## Begin The records
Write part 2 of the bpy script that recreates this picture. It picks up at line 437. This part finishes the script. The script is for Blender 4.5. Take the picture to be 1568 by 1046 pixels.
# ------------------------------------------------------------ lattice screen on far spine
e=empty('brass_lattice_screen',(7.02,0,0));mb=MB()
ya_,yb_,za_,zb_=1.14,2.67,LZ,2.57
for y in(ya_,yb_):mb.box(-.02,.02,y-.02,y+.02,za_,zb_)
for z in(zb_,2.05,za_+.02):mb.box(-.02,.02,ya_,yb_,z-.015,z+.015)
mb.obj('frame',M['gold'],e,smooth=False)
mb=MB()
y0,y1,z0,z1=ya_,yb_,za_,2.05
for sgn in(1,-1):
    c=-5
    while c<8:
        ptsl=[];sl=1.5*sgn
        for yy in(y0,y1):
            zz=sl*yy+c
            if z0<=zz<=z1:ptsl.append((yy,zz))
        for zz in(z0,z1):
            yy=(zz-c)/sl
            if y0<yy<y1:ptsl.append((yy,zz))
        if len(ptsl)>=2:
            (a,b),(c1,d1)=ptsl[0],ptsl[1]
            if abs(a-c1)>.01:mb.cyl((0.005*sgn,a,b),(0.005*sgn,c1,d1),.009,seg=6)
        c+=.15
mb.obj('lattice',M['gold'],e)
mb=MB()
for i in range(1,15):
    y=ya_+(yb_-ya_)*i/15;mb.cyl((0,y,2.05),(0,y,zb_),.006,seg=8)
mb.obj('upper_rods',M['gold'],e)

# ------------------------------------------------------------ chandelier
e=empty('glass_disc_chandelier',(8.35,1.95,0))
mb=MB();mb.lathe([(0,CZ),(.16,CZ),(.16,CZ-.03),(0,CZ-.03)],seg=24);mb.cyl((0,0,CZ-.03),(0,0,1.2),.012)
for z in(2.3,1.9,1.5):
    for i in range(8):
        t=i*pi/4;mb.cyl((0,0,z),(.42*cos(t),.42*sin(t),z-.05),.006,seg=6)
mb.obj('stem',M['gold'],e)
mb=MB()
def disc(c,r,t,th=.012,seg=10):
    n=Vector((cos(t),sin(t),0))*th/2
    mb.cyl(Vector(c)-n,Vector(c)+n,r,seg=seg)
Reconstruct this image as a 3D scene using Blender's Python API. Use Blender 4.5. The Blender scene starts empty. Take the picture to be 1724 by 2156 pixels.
## End The records
• **Do this**: All of the data above should be transcribed exactly.

• **Complete answer**:
Write part 2 of the bpy script that recreates this picture. It picks up at line 437. This part finishes the script. The script is for Blender 4.5. Take the picture to be 1568 by 1046 pixels.
# ------------------------------------------------------------ lattice screen on far spine
e=empty('brass_lattice_screen',(7.02,0,0));mb=MB()
ya_,yb_,za_,zb_=1.14,2.67,LZ,2.57
for y in(ya_,yb_):mb.box(-.02,.02,y-.02,y+.02,za_,zb_)
for z in(zb_,2.05,za_+.02):mb.box(-.02,.02,ya_,yb_,z-.015,z+.015)
mb.obj('frame',M['gold'],e,smooth=False)
mb=MB()
y0,y1,z0,z1=ya_,yb_,za_,2.05
for sgn in(1,-1):
    c=-5
    while c<8:
        ptsl=[];sl=1.5*sgn
        for yy in(y0,y1):
            zz=sl*yy+c
            if z0<=zz<=z1:ptsl.append((yy,zz))
        for zz in(z0,z1):
            yy=(zz-c)/sl
            if y0<yy<y1:ptsl.append((yy,zz))
        if len(ptsl)>=2:
            (a,b),(c1,d1)=ptsl[0],ptsl[1]
            if abs(a-c1)>.01:mb.cyl((0.005*sgn,a,b),(0.005*sgn,c1,d1),.009,seg=6)
        c+=.15
mb.obj('lattice',M['gold'],e)
mb=MB()
for i in range(1,15):
    y=ya_+(yb_-ya_)*i/15;mb.cyl((0,y,2.05),(0,y,zb_),.006,seg=8)
mb.obj('upper_rods',M['gold'],e)

# ------------------------------------------------------------ chandelier
e=empty('glass_disc_chandelier',(8.35,1.95,0))
mb=MB();mb.lathe([(0,CZ),(.16,CZ),(.16,CZ-.03),(0,CZ-.03)],seg=24);mb.cyl((0,0,CZ-.03),(0,0,1.2),.012)
for z in(2.3,1.9,1.5):
    for i in range(8):
        t=i*pi/4;mb.cyl((0,0,z),(.42*cos(t),.42*sin(t),z-.05),.006,seg=6)
mb.obj('stem',M['gold'],e)
mb=MB()
def disc(c,r,t,th=.012,seg=10):
    n=Vector((cos(t),sin(t),0))*th/2
    mb.cyl(Vector(c)-n,Vector(c)+n,r,seg=seg)
Reconstruct this image as a 3D scene using Blender's Python API. Use Blender 4.5. The Blender scene starts empty. Take the picture to be 1724 by 2156 pixels.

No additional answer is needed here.